Cambridge University’s Museums and Botanic Garden secure significant funding boost from Research England and CUBG’s Director is awarded prestigious European Research Council Advanced Grant.
The Garden is to receive funding from Research England’s Higher Education Museums, Galleries and Collections (HEMG) programme. This vital financial support – £3 million a year – spanning a five-year period, will support nine of Cambridge University’s museums and collections, including the Botanic Garden.
The funding will ensure the incredible resources contained within the University’s Museums and Botanic Garden collections can be widely shared to broader audiences. It will also inspire new avenues of research and support the wider academic community.
CUBG’s Director, Professor Beverley Glover says:
“We are delighted to receive this funding which recognises the value of our work making our excellent living collection of plants accessible to researchers in the UK and around the world.”
The University cares for the country’s highest concentration of internationally important collections outside London, with more than five million works of art, artefacts and specimens across its collections.

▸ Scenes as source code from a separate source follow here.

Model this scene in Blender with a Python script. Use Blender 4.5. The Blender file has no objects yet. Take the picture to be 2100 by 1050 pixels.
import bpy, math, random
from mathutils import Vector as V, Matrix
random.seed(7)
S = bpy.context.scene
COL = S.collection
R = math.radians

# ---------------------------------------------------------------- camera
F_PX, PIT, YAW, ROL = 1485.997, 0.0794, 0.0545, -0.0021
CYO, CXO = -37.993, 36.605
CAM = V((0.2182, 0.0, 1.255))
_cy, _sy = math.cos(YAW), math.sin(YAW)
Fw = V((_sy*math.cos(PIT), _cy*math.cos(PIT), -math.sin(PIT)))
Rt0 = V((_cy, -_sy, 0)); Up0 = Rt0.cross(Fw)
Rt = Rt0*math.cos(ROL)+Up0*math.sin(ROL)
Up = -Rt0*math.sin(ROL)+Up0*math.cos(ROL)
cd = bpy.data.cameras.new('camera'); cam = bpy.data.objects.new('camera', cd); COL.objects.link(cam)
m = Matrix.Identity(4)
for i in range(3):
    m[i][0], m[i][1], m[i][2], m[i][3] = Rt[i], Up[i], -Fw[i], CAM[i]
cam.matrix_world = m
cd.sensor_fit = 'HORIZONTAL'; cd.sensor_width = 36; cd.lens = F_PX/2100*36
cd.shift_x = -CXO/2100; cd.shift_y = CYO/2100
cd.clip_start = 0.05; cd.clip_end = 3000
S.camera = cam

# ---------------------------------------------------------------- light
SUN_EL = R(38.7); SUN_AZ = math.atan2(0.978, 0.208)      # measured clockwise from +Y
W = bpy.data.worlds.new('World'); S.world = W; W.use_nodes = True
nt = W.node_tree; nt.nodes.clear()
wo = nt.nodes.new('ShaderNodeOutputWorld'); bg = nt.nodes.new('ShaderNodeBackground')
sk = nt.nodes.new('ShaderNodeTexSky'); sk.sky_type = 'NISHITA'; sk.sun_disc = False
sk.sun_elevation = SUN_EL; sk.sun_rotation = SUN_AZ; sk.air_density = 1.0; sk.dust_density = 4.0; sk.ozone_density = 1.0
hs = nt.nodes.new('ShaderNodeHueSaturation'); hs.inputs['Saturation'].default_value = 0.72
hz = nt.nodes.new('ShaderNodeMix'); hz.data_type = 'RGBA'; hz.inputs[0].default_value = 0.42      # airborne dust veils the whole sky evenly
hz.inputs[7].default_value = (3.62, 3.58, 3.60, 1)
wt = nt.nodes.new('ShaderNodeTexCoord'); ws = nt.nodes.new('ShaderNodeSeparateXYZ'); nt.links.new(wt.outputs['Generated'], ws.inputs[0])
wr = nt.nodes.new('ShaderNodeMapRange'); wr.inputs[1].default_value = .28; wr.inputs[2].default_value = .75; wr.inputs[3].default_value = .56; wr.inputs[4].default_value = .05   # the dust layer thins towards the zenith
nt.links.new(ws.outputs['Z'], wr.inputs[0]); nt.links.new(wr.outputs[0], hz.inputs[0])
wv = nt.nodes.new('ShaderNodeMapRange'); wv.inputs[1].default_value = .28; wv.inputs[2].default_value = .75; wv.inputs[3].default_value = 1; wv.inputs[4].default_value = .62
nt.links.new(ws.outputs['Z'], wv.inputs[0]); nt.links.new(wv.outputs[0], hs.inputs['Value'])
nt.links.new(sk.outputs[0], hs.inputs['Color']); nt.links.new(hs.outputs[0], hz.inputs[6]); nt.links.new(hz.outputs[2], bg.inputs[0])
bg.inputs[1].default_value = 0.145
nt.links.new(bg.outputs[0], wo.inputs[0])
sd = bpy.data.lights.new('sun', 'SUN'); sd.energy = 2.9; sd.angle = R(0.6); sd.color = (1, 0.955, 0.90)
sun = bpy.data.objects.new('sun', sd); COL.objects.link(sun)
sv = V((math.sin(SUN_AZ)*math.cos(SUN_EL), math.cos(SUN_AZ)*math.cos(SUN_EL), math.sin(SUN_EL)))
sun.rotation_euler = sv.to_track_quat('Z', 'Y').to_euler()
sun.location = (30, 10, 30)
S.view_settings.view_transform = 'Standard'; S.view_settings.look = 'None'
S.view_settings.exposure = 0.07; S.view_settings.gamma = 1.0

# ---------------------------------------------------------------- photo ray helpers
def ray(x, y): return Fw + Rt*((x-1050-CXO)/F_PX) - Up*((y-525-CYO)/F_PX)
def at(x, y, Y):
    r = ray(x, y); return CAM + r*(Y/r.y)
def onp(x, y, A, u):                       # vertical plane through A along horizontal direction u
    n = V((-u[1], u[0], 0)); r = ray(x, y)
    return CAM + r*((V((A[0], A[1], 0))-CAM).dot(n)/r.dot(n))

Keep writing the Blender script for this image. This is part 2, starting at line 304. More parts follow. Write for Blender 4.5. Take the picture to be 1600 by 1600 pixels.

In addition to the Research England funding, we are also delighted to share that CUBG’s Director, Professor Beverley Glover, is one of four Cambridge researchers to be awarded the prestigious European Research Council (ERC) Advanced Grant. This funding provides leading senior researchers with the opportunity to pursue ambitious, curiosity-driven projects that could lead to major scientific breakthroughs.
The news was announced today, 11 April, with 255 Advanced Grants made to outstanding research leaders across Europe, as part of the EU’s Horizon Europe programme. Four University of Cambridge researchers are amongst those to receive this prestigious and competitive funding.
It is only possible for me to do this work because of the amazing living collection at Cambridge University Botanic Garden, and I’m thrilled that the ERC is keen to support it.
Beverley is Professor of Plant Systematics and Evolution in the Department of Plant Sciences as well as CUBG’s Director. She was awarded funding for her project Convergent evolution of floral patterning through alternative optimisation of mechanical parameter space.
She says: “This funding will enable us to explore how iridescent colour evolved repeatedly in different flowers. We think it will shed new light on evolution itself, as we think about the development of iridescence structure from a mechanical perspective, focusing on the forces acting as a petal grows and the mechanical properties of the petal tissue.”